No fim das contas, a animação de Pinóquio produzida por Guillermo del Toro é uma joia rara na cinematografia contemporânea. É, na verdade, um conto sombrio e emocionalmente profundo que prova sem nenhum questionamento que animações podem ser tão profundas quanto um filme de Terrence Malick ou Darren Aronofsky. A direção de Del Toro, o roteiro sensível, a excelência técnica do stop-motion e a força das atuações vocais criam uma experiência rica que abre os bracos para o espectador. É uma obra que exige, mas que oferece em troca uma das interpretações mais belas e maduras da clássica história de um boneco que queria ser humano. Mesmo com uma temática que é essencial ao trabalho central de Del Toro, Pinóquio se destaca como um dos melhores e mais profundos trabalhos do diretor. Uma nova roupagem que só eleva o conto de Carlo Collodi para outros patamares.
Números
Pinóquio de Guillermo Del Toro (Guillermo Del Toro's Pinnochio) - 2022
Guillermo Del Toro abraça a conhecida história de Pinóquio, o menino de madeira que queria ser humano. Porém, esqueça o clássico da animação da Disney, pois essa roupagem é livre. Mais do que uma animação, essa versão ganha aspectos sombrios em sua estrutura e narrativa, sendo uma carta aberta contra o fascismo.
PRÓS
- Direção arrebatadora de Guillermo Del Toro no sentido de provocar e instigar questões que são difíceis em animações em geral.

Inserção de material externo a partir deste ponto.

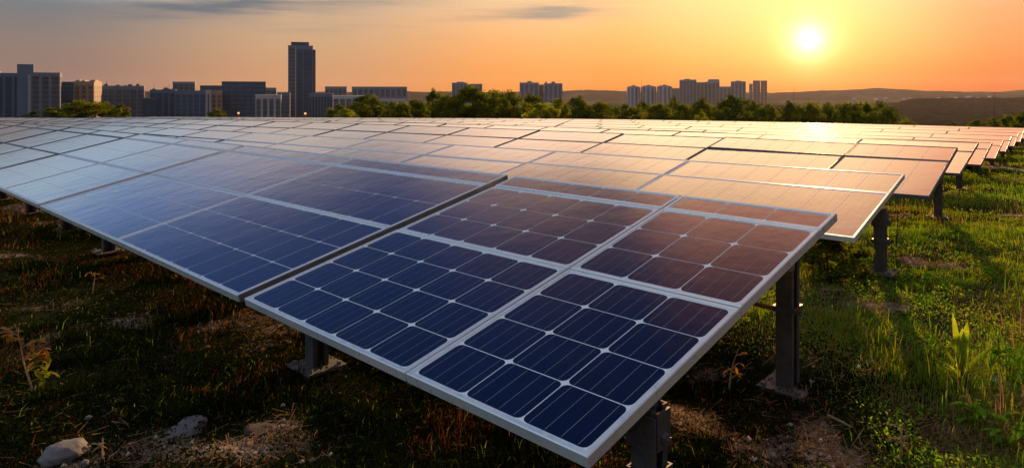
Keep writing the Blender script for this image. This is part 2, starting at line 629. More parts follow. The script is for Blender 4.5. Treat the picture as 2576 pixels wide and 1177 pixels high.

- A atmosfera mescla momentos sublimes e desafiadores, com o uso abundante de efeitos práticos com o stop-motion.
- Esteticamente, a animação tem uma bela fotografia e uma sonoplastia que não é memorável, mas se mescla de forma quase perfeita.
- As vozes de cada personagem, seja no original ou no Português do Brasil, são extremamente coerentes e emotivas. Embora a original seja melhor.
- A narrativa de Pinóquio é livremente baseada, e isso se ajusta aos contornos mais dramáticos impostos pela direção.
- Embora não seja divertido no sentido próximo da palavra, é contemplativo e exala exatamente a sua proposta.
CONTRAS
- Embora poderoso em praticamente todos os aspectos, Pinóquio ganha a sensação de que suas amarras já foram vistas em algum outro lugar.